> **Input data**
begin

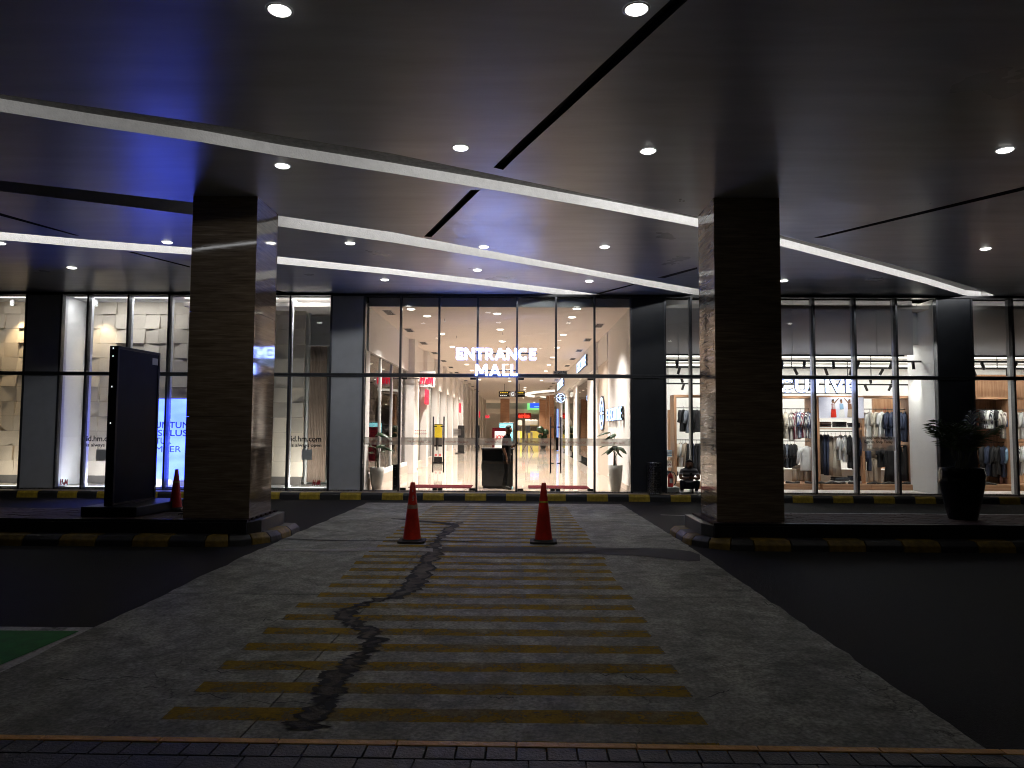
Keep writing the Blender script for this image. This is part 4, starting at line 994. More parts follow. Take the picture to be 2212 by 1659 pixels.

end
begin

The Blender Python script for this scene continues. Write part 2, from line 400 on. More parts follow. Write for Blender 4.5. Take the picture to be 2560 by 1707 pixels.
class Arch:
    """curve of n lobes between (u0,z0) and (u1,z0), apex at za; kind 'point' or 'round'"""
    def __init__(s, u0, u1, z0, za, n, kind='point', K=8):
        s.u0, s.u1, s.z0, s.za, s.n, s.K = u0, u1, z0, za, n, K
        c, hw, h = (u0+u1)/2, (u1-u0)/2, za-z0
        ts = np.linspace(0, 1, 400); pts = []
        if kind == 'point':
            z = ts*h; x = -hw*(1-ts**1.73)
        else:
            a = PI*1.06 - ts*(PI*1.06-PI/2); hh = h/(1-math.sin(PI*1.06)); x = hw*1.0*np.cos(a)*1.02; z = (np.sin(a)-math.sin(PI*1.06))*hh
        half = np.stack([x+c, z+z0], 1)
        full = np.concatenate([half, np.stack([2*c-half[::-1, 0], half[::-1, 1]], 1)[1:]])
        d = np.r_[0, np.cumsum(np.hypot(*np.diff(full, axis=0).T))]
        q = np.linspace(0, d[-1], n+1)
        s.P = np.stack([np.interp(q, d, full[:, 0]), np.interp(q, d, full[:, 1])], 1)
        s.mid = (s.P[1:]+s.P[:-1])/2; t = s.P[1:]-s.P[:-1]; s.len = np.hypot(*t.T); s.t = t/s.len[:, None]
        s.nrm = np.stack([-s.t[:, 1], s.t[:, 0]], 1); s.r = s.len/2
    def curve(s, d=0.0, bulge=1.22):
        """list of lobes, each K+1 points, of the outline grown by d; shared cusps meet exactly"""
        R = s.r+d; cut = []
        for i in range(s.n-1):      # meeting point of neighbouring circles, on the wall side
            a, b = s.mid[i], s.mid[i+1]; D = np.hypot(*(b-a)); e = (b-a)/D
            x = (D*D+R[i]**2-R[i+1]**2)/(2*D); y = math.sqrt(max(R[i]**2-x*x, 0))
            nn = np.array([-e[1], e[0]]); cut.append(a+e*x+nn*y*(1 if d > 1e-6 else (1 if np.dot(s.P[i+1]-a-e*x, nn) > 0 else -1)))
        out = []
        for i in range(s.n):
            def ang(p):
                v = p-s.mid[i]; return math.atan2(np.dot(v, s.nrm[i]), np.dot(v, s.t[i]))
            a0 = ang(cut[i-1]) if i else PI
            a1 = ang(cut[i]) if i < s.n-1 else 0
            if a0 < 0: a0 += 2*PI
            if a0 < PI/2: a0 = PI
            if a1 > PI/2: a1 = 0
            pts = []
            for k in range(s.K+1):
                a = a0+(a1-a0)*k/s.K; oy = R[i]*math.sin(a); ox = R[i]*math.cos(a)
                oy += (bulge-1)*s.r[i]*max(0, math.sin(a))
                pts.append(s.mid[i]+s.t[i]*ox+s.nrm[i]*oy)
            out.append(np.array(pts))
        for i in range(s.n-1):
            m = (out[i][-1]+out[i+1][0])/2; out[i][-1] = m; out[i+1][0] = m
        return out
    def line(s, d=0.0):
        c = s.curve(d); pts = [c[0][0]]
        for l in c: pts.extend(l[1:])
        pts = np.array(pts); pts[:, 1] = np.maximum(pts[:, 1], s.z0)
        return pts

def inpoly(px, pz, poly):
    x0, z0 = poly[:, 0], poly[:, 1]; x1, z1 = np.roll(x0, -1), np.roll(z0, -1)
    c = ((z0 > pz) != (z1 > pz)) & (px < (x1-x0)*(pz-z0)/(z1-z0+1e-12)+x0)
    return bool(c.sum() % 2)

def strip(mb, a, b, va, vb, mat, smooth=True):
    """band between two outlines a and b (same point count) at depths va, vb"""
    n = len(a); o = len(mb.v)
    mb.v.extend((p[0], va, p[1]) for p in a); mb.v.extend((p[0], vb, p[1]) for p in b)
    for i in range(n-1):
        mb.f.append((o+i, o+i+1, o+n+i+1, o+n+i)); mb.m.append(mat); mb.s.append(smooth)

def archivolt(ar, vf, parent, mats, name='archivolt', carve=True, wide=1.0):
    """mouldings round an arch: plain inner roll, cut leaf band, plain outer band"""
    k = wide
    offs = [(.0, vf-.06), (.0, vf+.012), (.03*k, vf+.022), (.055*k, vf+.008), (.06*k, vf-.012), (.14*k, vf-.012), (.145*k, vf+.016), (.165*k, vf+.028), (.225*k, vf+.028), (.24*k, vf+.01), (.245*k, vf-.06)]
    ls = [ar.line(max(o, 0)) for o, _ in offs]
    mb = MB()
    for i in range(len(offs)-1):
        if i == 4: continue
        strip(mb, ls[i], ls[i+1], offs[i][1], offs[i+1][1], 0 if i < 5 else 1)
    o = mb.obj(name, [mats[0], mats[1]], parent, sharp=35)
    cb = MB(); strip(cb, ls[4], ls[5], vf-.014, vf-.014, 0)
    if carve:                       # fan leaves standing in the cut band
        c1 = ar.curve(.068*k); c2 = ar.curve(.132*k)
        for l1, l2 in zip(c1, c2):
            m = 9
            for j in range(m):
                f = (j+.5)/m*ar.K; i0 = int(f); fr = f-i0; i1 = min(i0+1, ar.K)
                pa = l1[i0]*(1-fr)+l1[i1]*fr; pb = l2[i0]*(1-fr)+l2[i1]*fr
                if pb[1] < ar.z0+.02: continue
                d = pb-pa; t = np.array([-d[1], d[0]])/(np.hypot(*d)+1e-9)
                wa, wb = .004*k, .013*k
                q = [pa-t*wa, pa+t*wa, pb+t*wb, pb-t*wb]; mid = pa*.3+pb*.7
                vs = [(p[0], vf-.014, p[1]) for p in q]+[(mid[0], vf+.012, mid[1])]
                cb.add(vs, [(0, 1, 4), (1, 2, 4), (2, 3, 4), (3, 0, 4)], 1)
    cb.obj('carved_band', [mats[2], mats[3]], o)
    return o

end
begin

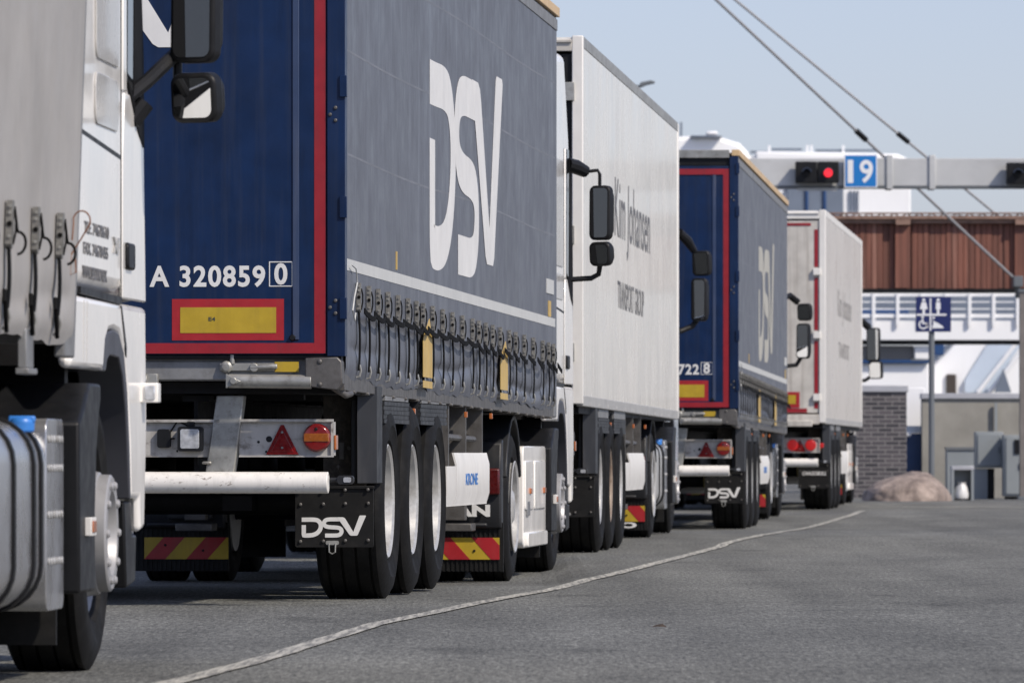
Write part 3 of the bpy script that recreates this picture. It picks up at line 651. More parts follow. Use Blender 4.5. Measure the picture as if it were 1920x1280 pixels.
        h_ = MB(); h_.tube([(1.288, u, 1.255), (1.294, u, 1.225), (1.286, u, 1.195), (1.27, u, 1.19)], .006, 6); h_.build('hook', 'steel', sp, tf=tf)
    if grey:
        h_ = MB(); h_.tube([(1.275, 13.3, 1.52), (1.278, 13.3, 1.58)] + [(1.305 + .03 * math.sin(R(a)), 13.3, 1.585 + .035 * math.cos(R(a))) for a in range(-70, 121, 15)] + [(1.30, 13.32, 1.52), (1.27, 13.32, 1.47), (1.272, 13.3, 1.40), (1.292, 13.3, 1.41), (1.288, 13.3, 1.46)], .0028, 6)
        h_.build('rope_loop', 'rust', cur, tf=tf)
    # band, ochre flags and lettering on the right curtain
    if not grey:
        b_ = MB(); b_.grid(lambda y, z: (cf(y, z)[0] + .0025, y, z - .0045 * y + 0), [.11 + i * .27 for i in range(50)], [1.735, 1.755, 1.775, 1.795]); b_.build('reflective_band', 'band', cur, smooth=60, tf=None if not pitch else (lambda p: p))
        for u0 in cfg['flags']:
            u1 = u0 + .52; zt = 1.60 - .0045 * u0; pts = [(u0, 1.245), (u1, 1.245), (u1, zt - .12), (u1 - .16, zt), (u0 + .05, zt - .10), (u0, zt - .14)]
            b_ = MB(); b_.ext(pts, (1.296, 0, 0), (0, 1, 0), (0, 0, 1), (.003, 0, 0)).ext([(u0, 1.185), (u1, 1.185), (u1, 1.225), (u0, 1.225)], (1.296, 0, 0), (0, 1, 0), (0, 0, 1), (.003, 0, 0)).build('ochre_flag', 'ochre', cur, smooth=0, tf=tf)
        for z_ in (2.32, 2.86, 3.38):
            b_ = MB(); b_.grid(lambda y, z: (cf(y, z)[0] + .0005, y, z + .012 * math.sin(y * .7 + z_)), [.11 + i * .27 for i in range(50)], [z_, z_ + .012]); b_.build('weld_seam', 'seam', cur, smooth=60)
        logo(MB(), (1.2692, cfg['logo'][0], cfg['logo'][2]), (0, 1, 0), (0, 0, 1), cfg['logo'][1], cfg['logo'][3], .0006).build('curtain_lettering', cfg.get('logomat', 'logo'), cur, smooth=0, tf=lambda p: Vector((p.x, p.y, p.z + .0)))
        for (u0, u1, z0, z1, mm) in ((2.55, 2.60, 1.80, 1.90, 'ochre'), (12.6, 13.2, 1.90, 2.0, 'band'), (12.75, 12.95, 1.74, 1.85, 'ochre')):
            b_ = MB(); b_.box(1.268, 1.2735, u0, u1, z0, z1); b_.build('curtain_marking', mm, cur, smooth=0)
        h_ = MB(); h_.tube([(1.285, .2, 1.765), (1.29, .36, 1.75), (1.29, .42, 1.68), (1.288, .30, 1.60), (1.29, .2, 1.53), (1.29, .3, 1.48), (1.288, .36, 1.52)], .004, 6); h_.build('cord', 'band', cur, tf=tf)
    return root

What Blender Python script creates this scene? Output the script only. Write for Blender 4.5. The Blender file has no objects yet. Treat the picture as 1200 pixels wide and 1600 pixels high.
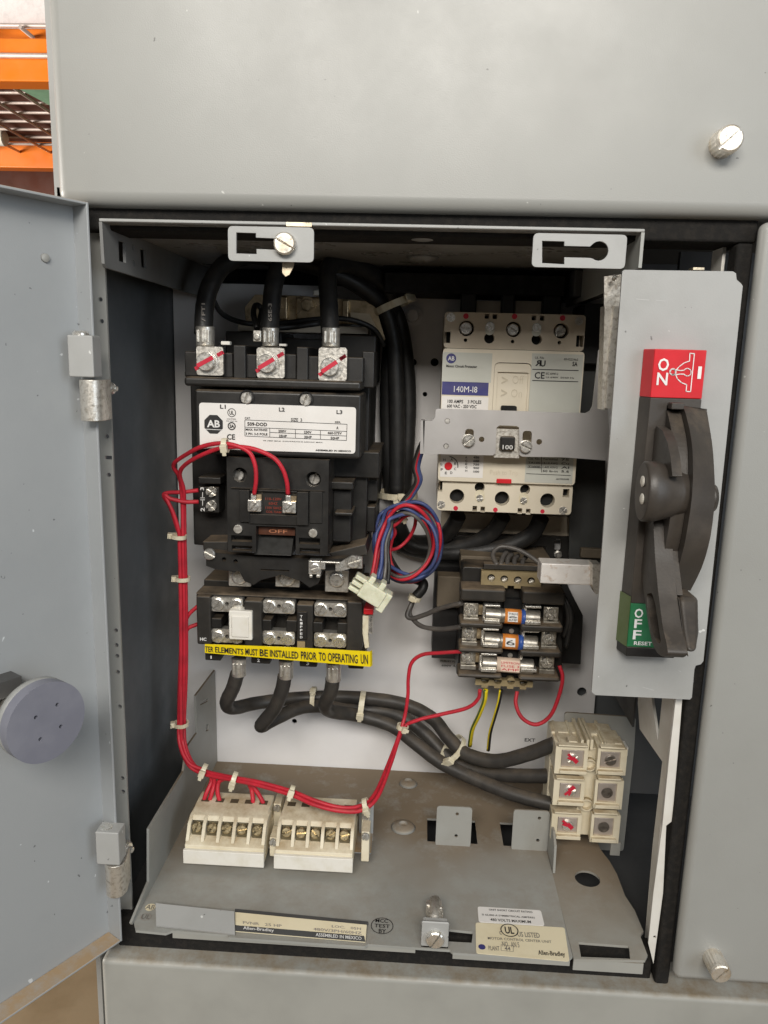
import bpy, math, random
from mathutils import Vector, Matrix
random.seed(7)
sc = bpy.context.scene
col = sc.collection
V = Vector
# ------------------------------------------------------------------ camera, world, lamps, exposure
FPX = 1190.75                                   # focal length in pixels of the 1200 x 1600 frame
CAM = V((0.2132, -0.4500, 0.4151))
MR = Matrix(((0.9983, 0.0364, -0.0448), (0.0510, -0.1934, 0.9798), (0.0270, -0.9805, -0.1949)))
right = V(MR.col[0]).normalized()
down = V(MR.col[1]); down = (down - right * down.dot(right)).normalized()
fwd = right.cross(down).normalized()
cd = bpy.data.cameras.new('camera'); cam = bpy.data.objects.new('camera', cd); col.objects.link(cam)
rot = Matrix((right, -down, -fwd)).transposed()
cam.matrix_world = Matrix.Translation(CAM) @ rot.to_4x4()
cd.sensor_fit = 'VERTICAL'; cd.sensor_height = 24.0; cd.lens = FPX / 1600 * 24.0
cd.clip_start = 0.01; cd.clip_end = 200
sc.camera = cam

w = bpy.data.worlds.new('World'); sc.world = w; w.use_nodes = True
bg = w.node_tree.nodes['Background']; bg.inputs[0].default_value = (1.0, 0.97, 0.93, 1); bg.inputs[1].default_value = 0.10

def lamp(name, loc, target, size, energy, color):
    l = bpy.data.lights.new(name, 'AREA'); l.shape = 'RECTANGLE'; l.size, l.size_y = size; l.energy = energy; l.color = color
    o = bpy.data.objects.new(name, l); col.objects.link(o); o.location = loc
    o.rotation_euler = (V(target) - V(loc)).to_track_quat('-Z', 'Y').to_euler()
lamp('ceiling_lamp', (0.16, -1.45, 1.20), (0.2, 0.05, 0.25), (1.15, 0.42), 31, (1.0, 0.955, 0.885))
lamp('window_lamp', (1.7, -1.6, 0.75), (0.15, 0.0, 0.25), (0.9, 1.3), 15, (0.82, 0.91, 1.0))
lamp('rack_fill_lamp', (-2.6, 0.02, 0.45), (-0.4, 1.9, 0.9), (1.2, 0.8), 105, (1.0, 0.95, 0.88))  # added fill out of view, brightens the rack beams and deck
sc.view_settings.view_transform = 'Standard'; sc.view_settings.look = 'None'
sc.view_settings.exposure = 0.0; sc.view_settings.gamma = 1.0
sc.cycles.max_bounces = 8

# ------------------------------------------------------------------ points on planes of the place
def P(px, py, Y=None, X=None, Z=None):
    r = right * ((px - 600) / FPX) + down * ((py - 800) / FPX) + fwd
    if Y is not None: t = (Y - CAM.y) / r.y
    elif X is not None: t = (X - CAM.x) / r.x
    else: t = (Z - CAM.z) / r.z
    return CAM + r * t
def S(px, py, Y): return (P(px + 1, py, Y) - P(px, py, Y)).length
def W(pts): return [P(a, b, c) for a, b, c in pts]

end

> **Stated goal**
Your task is to gather every line with the word "from" and copy it.

> **Problem solution**
The Blender Python script for this scene continues. Write part 2, from line 400 on. More parts follow. Write for Blender 4.5. Take the picture to be 2560 by 1707 pixels.
from mathutils import Vector, Matrix